Ein spektakuläres Beispiel orchestraler Musik dafür findet sich in der zum Dauerhit der Konzertsäle avancierten Ouvertüre „1812“ von Peter Tschaikowsky. Sie wurde 1882 mit großem Erfolg uraufgeführt und erwies sich in ihrer Rezeptionsgeschichte als eines der beliebtesten Werke des Komponisten, der es selbst aber ganz und gar nicht schätzte und sich darüber abfällig äußerte.

Das Stück beschreibt eindringlich die Invasion Russlands durch Napoleons Heere, die Ängste der betenden Bevölkerung, Schlachten sowie Triumph und Freudentaumel nach dem Sieg. Zur Kennzeichnung der Franzosen verwendet Tschaikowsky die Marseillaise, zu der der Russen die Zarenhymne. Beides übrigens Anachronismen: Napoleon hatte die Marseillaise als Nationalhymne abgeschafft, und die Zarenhymne von 1882 gab es 1812 noch nicht. Das spielt aber keine Rolle.

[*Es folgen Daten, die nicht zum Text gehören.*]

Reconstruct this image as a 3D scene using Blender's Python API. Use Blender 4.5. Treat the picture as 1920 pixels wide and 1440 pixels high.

Denn um den Sieg über Napoleon und dessen Flucht, die im übrigen ganz und gar nicht hastig verlief, darzustellen, verwendet Tschaikowsky beim dritten Schlachtbild ein Fragment der Franzosenhymne, um ihr eine absteigende Musiksequenz beizugesellen, die den Rückzug symbolisiert, eine Sequenz, die alsbald von einem von den Russen dominierten Schlachtgetümmel übertönt wird, um dann in einer langen – erstaunlich einfallslosen – sich ewig zu wiederholen scheinenden absteigenden Sequenz die Franzosen gleichsam zu „begraben“, ehe der abschließende Triumphmarsch einsetzt: Die Flucht Napoleons als Sieg des Zaren. Über die politisch-historische Bedeutung dieses Fluchtereignisses möge hier geschwiegen werden.